Article 10: Intellectual property rights
Polaris Computers SA is not responsible for the digital content stored on its servers for or by the Customer or the end user under this contract, particularly with regard to the legislation applicable to any intellectual property rights encumbering the content processed.
Any storage of content that contravenes the legislation in force will result in the de facto termination of the contract and the destruction of the illegal data.
Article 11: Complaints
All complaints, of whatever nature, must be made by registered letter within eight days of the invoices being issued.
After this period, they can no longer be taken into consideration.
A complaint does not entitle the Customer to repair the defects themselves or have them repaired by a third party, unless expressly authorized in writing by Polaris Computers SA.
Any intervention by a third party on the products, services, software, or systems offered by Polaris Computers SA will result in the immediate termination of the contract, with the Customer bearing sole responsibility.
Article 12: Termination
Unless otherwise specified, contracts shall take effect on the date of signature and shall remain in force for the specified term.
The contract shall then be tacitly renewed for a term identical to the initial term and concluded for a minimum term of 12 months. All contracts may then be terminated subject to three months' notice by registered letter or email.
Any early termination of the contract by the Customer shall automatically entitle POLARIS COMPUTERS SA to claim the totality of the monthly payments for the initial term of the contract.
In the event of termination, the Customer's data related to the contract shall be retained for a maximum period of 10 days.
Article 13: Limitation of liability
As a reseller, Polaris Computers SA does not guarantee the products sold. The warranty for the products sold is that granted by the manufacturer and is well known to the Customer.
Polaris Computers SA undertakes to make every reasonable effort to protect the confidentiality of the data stored by the Customer.
Polaris Computers SA, its managers, employees, or agents cannot be held liable for any direct or indirect damage (loss of business, profit, etc.) caused by the unavailability, accidental disclosure, or loss of data belonging to the Customer or end users.
Article 14: Competent court and applicable law
The contractual relations between the parties are governed exclusively by Belgian law.
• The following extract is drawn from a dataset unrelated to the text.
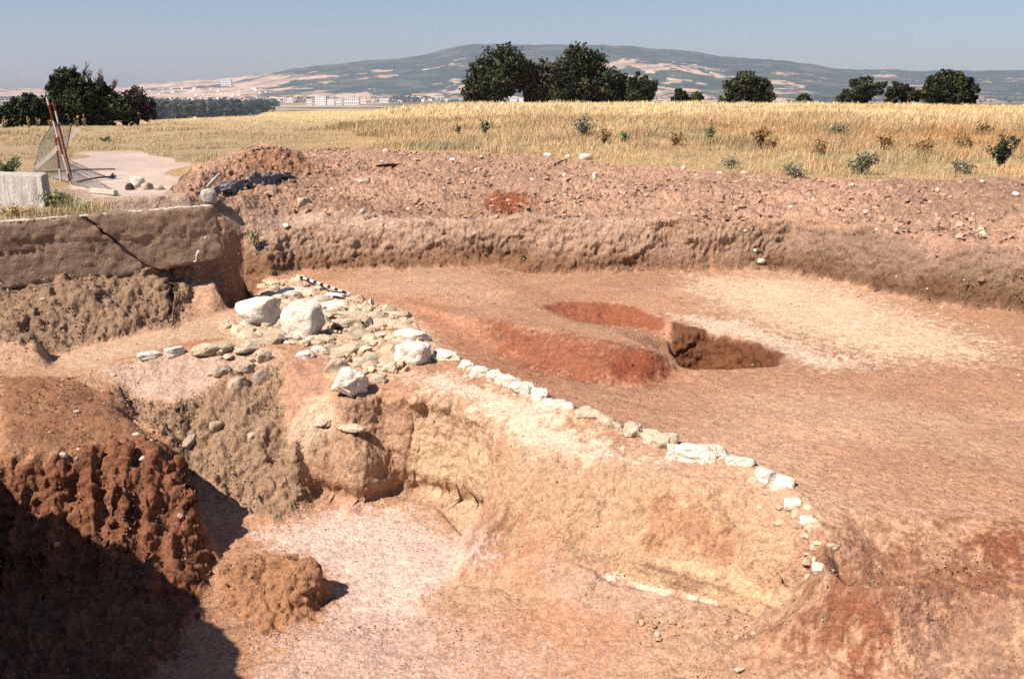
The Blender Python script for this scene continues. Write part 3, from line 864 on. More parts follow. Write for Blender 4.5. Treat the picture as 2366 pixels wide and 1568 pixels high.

In the event of a dispute, the courts of Brussels shall have sole jurisdiction.
Article 15: Reference rates
Our reference rates are:
Travel within Brussels: €50 excluding VAT
Travel within Walloon Brabant/Flemish Brabant: €80 excluding VAT
Travel outside Brussels/Brabant: €95 excluding VAT
Junior IT labor: €105 excluding VAT
Senior IT labor: €125 excluding VAT
IT specialist labor: €150 excluding VAT
Article 16: GDPR
Polaris Computers SA complies with the General Data Protection Regulation (GDPR), and the necessary and reasonable measures have been put in place for this purpose.
Article 17: Export sales
Unless otherwise agreed, Polaris Computers SA requires 100% prepayment of the order amount, including shipping costs.
A deposit can be made subject to bank charges, which are not included in the default offers; the customer must make a special request for this.
The default carrier is BRUCARGO AIR FREIGHT/HERFURTH LOGISTICS. The customer may request to work with their own carrier, which may result in additional logistics costs in Brussels.
The delivery time may vary between the time the quote is submitted and the time payment is received. Polaris Computers SA cannot be held responsible for any delay in delivery unless the delivery time was communicated within three business days prior to receipt of payment.